Il taco è così importante nella cultura mondiale che un uomo, Jeffrey M. Pilcher, ha deciso di dedicare la sua vita alla scoperta di questo prodotto. Docente di storia all’Università del Minnesota, ha pubblicato il libro ‘Planet Taco: a global history of mexican food’ in cui narra le storie legate ai tacos che ha appreso girando il mondo degustando questo piatto. Come lui stesso afferma nelle sue interviste, il cibo non si limita ad un fattore alimentare, ma fa parte della cultura di un popolo. Per questo ha intrapreso i suoi studi sul taco, per comprendere meglio la cultura messicana.

Fra le righe non esita a far trasparire il messaggio che i veri tacos si possano mangiare solo in loco. Tanti viaggi e tanti assaggi lo hanno portato alla conclusione che: luogo che vai, cibo che trovi.
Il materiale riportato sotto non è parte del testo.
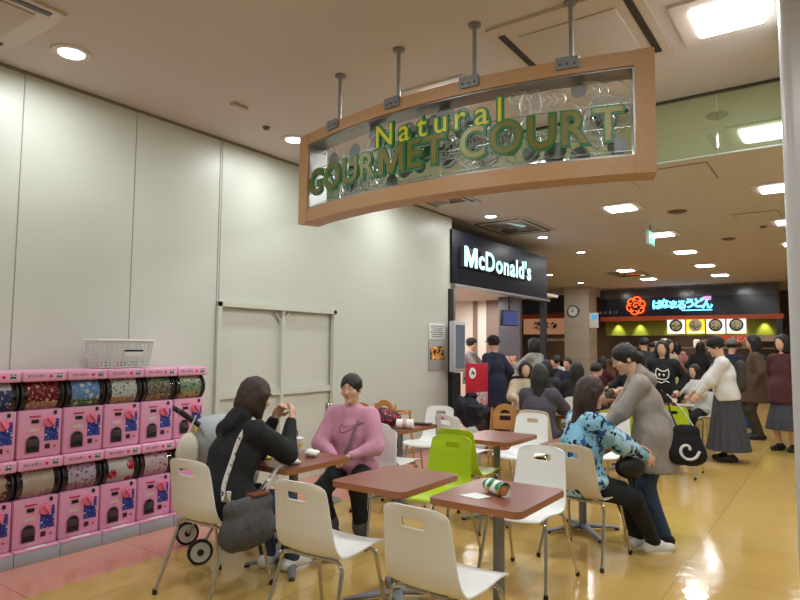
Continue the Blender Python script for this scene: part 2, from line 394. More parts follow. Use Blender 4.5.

Pertanto, così come una vera carbonara si mangia in Italia, un vero taco si mangerà in Messico. Da non fanatico dell’autenticità, tende a precisare che non esistono regole per un ripieno perfetto, ma non è neanche detto che qualsiasi accozzaglia di ingredienti possa stare bene all’interno di un taco. L’unica regola da rispettare è che sia buono e che il gusto ne sia elevato.

Taco tradizionale o Taco fusion?

Se dici tacos, dici Pastor. La versione più conosciuta, e forse anche amata del taco è proprio questa. Nato dall’influenza libanese, è ripieno di una sorta di kebab, ma di maiale, le spezie variano in funzione del luogo, resta invariato l’utilizzo dello spiedo per la cottura. Oggi, con il dilagare della cucina gourmet, sono cambiati anche i tacos. Prendiamo l’esempio del food truck Kogi, dove Mark Manguera e Roy Choi hanno fuso la cultura messicana dei tacos con quella coreana del barbecue. Il risultato è un successo sconfinato lungo le strade di Los Angeles.

Non è una battaglia, non si vince nulla, ma pensate a una cosa. Immaginatevi in Messico, con una cerveza in mano dinnanzi a un chioschetto di tacos. Con il vostro piatto in mano, state scegliendo quale salsa aggiungere per completarlo: roja piccante, all’avocado, pico de gallo o verde. I mariachi suonano in sottofondo e siete felici.